On McCarthy, Helms makes music married to the sensate world. Their songs are testaments to the act of being and the life cycle. It's all in the dynamics, as gentle waves of guitar sound intimating the quietness of birth give way to super squalls of notes and energy, much like life's buffeting winds. Then there are the retrenchments back into silence, and not just at song's end. This is not so much like death as a gathering of strength before the next go-round.

The words as sung/spoken by guitarist Sean McCarthy (who with drumming brother Dan McCarthy shares the title of this disc, while the band name's source is bassist Tina McCarthy, whose maiden name is Helms) are mostly concerned with seemingly simple insensate objects which, when acknowledged via lyrical focus, gain totemic power. Their own instruments are self-reflexively appointed to such status in the lyrics (see "It Takes Skin To Win"), as are the homely household objects found and itemized in a dresser drawer (see "Cornish, New Hampshire"). It is Helms's art to place such articles in a firmament of meaning.

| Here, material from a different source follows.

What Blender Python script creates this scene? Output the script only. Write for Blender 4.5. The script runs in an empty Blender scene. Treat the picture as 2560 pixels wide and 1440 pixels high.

In Helms's universe even elemental experience, expressed with the shout of "I've got!," becomes an essential act of becoming. Meanwhile the trinity of guitar, bass and drums restlessly search for novel ways to punctuate, embellish, and link the micro-imagery to forces far more sublime.

Some have compared Helms to other practitioners of the Chicago School of Post-Slint Rock. With McCarthy, their second album, they take their place at the head of the class--not that such an unassuming band would ever feel comfortable there.